Ministro da Saúde, o ortopedista Luiz Henrique Mandetta tem recorrido ao campo científico para defender as medidas adotadas no combate ao novo coronavírus, sendo a principal delas o isolamento social. Se a ciência foi motivo suficiente para que o presidente da República ameaçasse demitir Mandetta por causa do seu protagonismo, mas foi obrigado a recuar por conta das pressões intramuros, ao anunciar sua permanência na pasta o ministro recorreu à Filosofia para dar mais uma estocada em Jair Bolsonaro.
Ao afirmar que aproveitou o último final de semana descansar e reler – e tentar compreender – “O Mito da Caverna”, metáfora do filósofo grego Platão que consta da excepcional obra “A República”, o ministro mandou um duro recado ao presidente, cuja inabilidade política e a pouca intimidade com a cultura são marcas registradas.
Quem leu “A República”, que discorre sobre a política ateniense nos tempos da Grécia Antiga, sabe que citar “O Mito da Caverna” para quem é chamado de “mito” por seus apoiadores é um quase irrecusável convite para a briga. Na parábola que representa “O Mito da Caverna”, Platão relaciona a importância do conhecimento da verdade a partir do raciocínio à possibilidade de uma boa gestão do governante.
A parábola é narrada pelo filósofo ateniense em um diálogo entre Sócrates e Glauco, no qual o primeiro sugere ao segundo imaginar um cenário em que pessoas estão aprisionadas em uma caverna, com as mãos acorrentadas e com os rostos virados para a parede. Todos enxergam apenas sombras, até que um dos aprisionados consegue livrar-se das amarras e percebe que uma fogueira projeta nas paredes sombras de gestos feitos por terceiros diante das chamas.
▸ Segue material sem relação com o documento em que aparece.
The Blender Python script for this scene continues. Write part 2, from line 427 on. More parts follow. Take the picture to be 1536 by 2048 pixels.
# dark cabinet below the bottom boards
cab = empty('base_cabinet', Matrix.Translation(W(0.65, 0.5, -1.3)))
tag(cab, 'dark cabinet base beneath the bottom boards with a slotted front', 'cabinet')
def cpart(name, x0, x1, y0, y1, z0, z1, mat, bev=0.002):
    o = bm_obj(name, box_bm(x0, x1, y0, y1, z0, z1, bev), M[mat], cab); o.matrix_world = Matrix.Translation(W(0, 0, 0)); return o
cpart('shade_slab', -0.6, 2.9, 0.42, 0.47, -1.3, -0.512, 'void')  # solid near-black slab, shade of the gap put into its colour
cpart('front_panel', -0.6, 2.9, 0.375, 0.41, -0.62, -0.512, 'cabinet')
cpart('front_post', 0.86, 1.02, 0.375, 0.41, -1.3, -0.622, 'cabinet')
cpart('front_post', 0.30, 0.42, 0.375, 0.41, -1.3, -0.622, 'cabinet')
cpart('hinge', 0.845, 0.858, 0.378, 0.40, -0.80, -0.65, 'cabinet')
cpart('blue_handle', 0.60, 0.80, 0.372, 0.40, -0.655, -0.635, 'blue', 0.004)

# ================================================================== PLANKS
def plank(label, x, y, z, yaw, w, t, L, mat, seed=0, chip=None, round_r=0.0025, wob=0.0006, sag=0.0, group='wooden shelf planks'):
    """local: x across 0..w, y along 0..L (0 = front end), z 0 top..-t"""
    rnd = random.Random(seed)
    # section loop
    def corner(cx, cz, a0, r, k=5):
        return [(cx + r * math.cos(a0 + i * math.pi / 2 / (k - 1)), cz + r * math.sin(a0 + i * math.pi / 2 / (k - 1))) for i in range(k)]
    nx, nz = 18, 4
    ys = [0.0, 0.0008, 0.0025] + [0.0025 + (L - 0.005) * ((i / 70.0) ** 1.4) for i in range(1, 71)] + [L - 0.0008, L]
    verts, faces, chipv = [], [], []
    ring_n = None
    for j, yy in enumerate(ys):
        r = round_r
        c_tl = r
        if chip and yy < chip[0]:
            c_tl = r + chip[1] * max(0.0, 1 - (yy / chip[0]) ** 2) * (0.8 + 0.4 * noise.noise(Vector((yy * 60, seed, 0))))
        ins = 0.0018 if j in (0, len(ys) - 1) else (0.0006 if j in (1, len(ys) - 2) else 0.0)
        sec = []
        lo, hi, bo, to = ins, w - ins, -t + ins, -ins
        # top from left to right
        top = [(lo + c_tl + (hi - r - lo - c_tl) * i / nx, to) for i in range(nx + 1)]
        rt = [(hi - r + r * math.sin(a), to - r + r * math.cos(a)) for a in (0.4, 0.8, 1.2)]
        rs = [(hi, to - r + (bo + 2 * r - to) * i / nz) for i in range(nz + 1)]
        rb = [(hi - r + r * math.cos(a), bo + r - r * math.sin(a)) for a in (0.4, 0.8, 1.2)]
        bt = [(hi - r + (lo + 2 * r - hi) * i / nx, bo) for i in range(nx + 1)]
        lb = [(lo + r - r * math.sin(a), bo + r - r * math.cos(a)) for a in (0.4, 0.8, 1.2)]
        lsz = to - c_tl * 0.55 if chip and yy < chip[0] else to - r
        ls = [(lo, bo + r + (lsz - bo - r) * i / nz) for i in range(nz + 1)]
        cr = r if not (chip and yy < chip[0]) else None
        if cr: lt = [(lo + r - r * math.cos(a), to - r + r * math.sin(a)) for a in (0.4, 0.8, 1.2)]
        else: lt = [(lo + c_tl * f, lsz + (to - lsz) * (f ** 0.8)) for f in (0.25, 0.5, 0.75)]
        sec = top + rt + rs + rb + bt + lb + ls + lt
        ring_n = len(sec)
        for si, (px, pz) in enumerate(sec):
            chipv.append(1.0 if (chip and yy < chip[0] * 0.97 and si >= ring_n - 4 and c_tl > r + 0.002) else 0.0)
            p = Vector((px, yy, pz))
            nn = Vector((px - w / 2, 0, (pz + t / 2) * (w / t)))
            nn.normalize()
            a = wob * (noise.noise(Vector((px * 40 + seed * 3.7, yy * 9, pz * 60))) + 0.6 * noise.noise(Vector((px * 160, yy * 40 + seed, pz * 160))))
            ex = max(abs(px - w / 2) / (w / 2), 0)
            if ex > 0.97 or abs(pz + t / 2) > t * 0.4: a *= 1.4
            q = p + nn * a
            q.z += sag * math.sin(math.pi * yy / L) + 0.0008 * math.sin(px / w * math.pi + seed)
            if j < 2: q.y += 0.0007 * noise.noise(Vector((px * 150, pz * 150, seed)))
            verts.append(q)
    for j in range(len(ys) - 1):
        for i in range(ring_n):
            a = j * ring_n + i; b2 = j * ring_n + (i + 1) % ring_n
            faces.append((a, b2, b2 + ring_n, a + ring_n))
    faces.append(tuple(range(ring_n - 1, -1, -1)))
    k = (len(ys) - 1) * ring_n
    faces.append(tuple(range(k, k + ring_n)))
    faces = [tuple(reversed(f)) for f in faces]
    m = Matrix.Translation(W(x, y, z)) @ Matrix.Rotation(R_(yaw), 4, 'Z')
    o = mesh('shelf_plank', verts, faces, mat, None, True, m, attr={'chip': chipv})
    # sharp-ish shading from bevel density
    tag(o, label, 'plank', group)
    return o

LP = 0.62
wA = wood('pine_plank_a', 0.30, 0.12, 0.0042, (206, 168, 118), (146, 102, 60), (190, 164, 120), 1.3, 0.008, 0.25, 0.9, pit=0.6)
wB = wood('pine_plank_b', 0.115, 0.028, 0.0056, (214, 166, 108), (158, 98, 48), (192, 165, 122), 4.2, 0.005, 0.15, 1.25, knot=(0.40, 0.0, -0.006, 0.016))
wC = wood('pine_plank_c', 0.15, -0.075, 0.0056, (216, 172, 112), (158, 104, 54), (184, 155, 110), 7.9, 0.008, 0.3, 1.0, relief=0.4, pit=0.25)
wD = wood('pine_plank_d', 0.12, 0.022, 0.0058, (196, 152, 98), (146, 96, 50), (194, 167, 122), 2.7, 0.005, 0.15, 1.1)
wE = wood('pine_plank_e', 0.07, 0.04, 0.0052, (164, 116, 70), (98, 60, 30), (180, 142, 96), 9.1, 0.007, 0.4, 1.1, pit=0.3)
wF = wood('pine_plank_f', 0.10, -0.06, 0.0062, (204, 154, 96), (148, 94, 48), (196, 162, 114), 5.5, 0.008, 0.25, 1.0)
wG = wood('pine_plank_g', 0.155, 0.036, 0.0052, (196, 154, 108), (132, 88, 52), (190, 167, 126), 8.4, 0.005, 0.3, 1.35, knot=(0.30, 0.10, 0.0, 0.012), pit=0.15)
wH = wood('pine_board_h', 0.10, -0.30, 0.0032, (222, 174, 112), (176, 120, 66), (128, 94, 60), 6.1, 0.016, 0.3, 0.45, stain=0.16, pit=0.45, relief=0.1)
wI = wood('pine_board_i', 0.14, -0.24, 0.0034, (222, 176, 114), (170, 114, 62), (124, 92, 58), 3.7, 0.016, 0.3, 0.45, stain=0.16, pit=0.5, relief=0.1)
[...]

No diálogo, o homem que se livrou das correntes sai da caverna e depara-se com um cenário inusitado, cuja realidade é maior e mais complexa do que ele imaginava existir enquanto vivia contemplando as sombras.
Incomodado com a luz do Sol, já que passou longo tempo na quase escuridão, o homem de chofre é tomado por uma visão ofuscada, mas em seguida começa a perceber que a realidade do mundo é diferente daquilo que acostumou-se a ver.
É nesse ponto do diálogo entre Sócrates e Platão que surge o dilema que passa a atormentar o tal homem: retornar à caverna e ser classificado como louco por aqueles que continuavam acorrentados ou descobrir o novo mundo que passou a enxergar quando libertou-se das amarras.
O objetivo de Platão com essa metáfora foi revelar os níveis do saber. Há o nível inferior, no qual o conhecimento é alcançado pelos sentidos (é o caso das sombras na caverna) e o nível mais elevado, em que o conhecimento, chamado de racional, é conquistado quando o homem se permite enxergar além da caverna.
Ao citar “O Mito da Caverna”, Mandetta não o fez para revelar aos jornalistas que após décadas ainda tenta compreender a obra de Platão. Pelo contrário, o ministro compreendeu muitíssimo bem o que escreveu o filósofo ateniense, a ponto de fazer um paralelo inominado entre Bolsonaro e o homem que durante longo período imaginava que o mundo se resumia às sombras projetadas nas paredes da caverna.